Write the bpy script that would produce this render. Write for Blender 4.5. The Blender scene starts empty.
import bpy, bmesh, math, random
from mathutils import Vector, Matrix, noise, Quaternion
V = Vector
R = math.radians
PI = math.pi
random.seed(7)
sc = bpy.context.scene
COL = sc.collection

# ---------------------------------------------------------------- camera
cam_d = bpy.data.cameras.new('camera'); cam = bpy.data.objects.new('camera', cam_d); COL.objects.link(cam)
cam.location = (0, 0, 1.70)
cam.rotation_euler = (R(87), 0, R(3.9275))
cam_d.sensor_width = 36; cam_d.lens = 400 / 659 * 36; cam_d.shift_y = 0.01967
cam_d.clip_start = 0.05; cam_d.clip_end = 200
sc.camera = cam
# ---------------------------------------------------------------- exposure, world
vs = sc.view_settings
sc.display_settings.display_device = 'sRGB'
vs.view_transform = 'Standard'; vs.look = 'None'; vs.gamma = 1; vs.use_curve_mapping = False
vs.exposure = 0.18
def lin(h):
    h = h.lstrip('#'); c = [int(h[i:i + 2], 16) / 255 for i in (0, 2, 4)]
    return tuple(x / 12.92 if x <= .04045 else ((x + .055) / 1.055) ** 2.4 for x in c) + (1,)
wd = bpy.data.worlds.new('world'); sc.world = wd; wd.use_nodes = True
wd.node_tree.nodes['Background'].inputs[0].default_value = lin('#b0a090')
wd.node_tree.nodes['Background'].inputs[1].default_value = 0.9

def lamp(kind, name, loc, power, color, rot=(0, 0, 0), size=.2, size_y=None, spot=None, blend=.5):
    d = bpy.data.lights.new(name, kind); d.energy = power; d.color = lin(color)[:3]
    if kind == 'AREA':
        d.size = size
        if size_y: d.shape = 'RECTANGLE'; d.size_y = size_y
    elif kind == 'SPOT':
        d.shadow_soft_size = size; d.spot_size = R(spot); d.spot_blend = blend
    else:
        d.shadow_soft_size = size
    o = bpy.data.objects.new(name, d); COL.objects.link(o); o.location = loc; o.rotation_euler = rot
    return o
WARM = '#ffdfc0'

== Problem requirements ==
Restate the data above word for word.

== Written reply ==
Write the bpy script that would produce this render. Write for Blender 4.5. The Blender scene starts empty.
import bpy, bmesh, math, random
from mathutils import Vector, Matrix, noise, Quaternion
V = Vector
R = math.radians
PI = math.pi
random.seed(7)
sc = bpy.context.scene
COL = sc.collection

# ---------------------------------------------------------------- camera
cam_d = bpy.data.cameras.new('camera'); cam = bpy.data.objects.new('camera', cam_d); COL.objects.link(cam)
cam.location = (0, 0, 1.70)
cam.rotation_euler = (R(87), 0, R(3.9275))
cam_d.sensor_width = 36; cam_d.lens = 400 / 659 * 36; cam_d.shift_y = 0.01967
cam_d.clip_start = 0.05; cam_d.clip_end = 200
sc.camera = cam
# ---------------------------------------------------------------- exposure, world
vs = sc.view_settings
sc.display_settings.display_device = 'sRGB'
vs.view_transform = 'Standard'; vs.look = 'None'; vs.gamma = 1; vs.use_curve_mapping = False
vs.exposure = 0.18
def lin(h):
    h = h.lstrip('#'); c = [int(h[i:i + 2], 16) / 255 for i in (0, 2, 4)]
    return tuple(x / 12.92 if x <= .04045 else ((x + .055) / 1.055) ** 2.4 for x in c) + (1,)
wd = bpy.data.worlds.new('world'); sc.world = wd; wd.use_nodes = True
wd.node_tree.nodes['Background'].inputs[0].default_value = lin('#b0a090')
wd.node_tree.nodes['Background'].inputs[1].default_value = 0.9

def lamp(kind, name, loc, power, color, rot=(0, 0, 0), size=.2, size_y=None, spot=None, blend=.5):
    d = bpy.data.lights.new(name, kind); d.energy = power; d.color = lin(color)[:3]
    if kind == 'AREA':
        d.size = size
        if size_y: d.shape = 'RECTANGLE'; d.size_y = size_y
    elif kind == 'SPOT':
        d.shadow_soft_size = size; d.spot_size = R(spot); d.spot_blend = blend
    else:
        d.shadow_soft_size = size
    o = bpy.data.objects.new(name, d); COL.objects.link(o); o.location = loc; o.rotation_euler = rot
    return o
WARM = '#ffdfc0'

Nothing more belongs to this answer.